Stated exercise — Retype exactly what runs from the first line of the data to the line with "sc.camera = cam", keeping both of those lines and skipping pictures.

Raw data —

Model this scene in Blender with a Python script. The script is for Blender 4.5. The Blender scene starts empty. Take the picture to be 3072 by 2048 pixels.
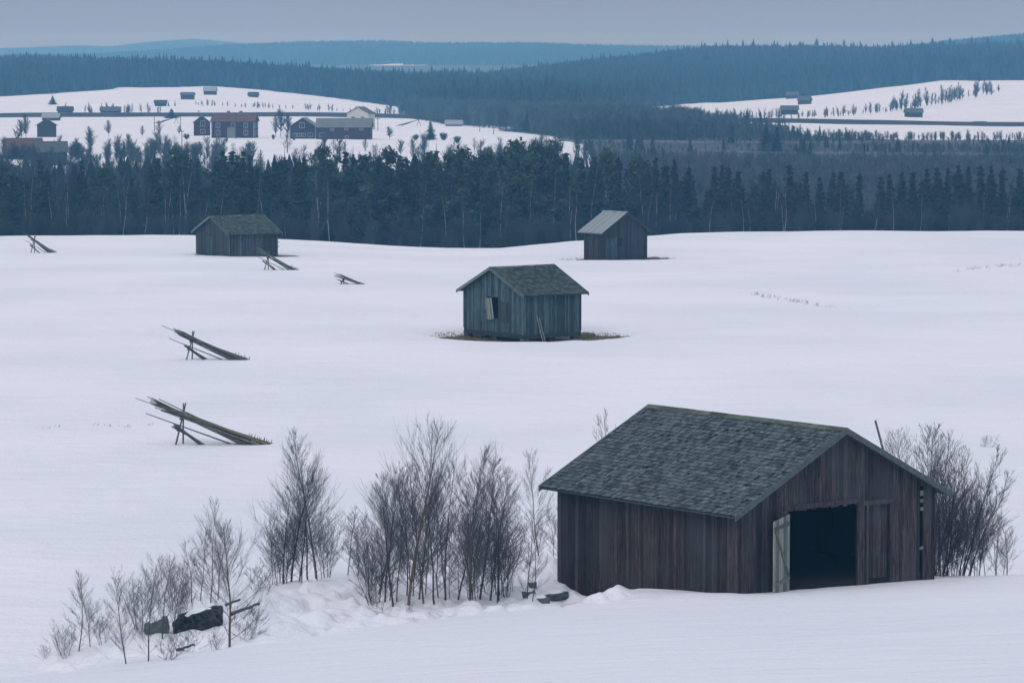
import bpy, math, random
import numpy as np
from mathutils import Vector

# ------------------------------------------------------------------ camera
F_PX = 3500.0
PITCH = math.atan(286 / F_PX)
sc = bpy.context.scene
cd = bpy.data.cameras.new("camera")
cam = bpy.data.objects.new("camera", cd)
sc.collection.objects.link(cam)
cam.location = (0, 0, 0)
cam.rotation_euler = (math.pi / 2 - PITCH, 0, 0)
cd.sensor_width = 36.0
cd.lens = F_PX / 1024 * 36.0
cd.clip_start = 0.5
cd.clip_end = 30000
sc.camera = cam

# ------------------------------------------------------------------ sky, sun, exposure
SUN_EL, SUN_AZ = math.radians(42), math.radians(205)      # overcast: a wide, weak sun behind the camera on the left
w = bpy.data.worlds.new("World")
sc.world = w
w.use_nodes = True
nt = w.node_tree
nt.nodes.clear()
out = nt.nodes.new('ShaderNodeOutputWorld')
bg = nt.nodes.new('ShaderNodeBackground')
sky = nt.nodes.new('ShaderNodeTexSky')
sky.sky_type = 'NISHITA'
sky.sun_disc = False
sky.sun_elevation = SUN_EL
sky.sun_rotation = SUN_AZ
sky.dust_density = 3
tc = nt.nodes.new('ShaderNodeTexCoord')
sx = nt.nodes.new('ShaderNodeSeparateXYZ')
ramp = nt.nodes.new('ShaderNodeValToRGB')
els = ramp.color_ramp.elements
els[0].position = 0.0
els[0].color = (2.6, 2.7, 3.5, 1)
els[1].position = 1.0
els[1].color = (7.8, 8.15, 9.7, 1)
e = els.new(0.07); e.color = (2.5, 2.65, 3.55, 1)
e = els.new(0.4); e.color = (5.7, 5.9, 7.4, 1)
mix = nt.nodes.new('ShaderNodeMixRGB')
mix.inputs[0].default_value = 0.9
nt.links.new(tc.outputs['Generated'], sx.inputs[0])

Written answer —
Model this scene in Blender with a Python script. The script is for Blender 4.5. The Blender scene starts empty. Take the picture to be 3072 by 2048 pixels.
import bpy, math, random
import numpy as np
from mathutils import Vector

# ------------------------------------------------------------------ camera
F_PX = 3500.0
PITCH = math.atan(286 / F_PX)
sc = bpy.context.scene
cd = bpy.data.cameras.new("camera")
cam = bpy.data.objects.new("camera", cd)
sc.collection.objects.link(cam)
cam.location = (0, 0, 0)
cam.rotation_euler = (math.pi / 2 - PITCH, 0, 0)
cd.sensor_width = 36.0
cd.lens = F_PX / 1024 * 36.0
cd.clip_start = 0.5
cd.clip_end = 30000
sc.camera = cam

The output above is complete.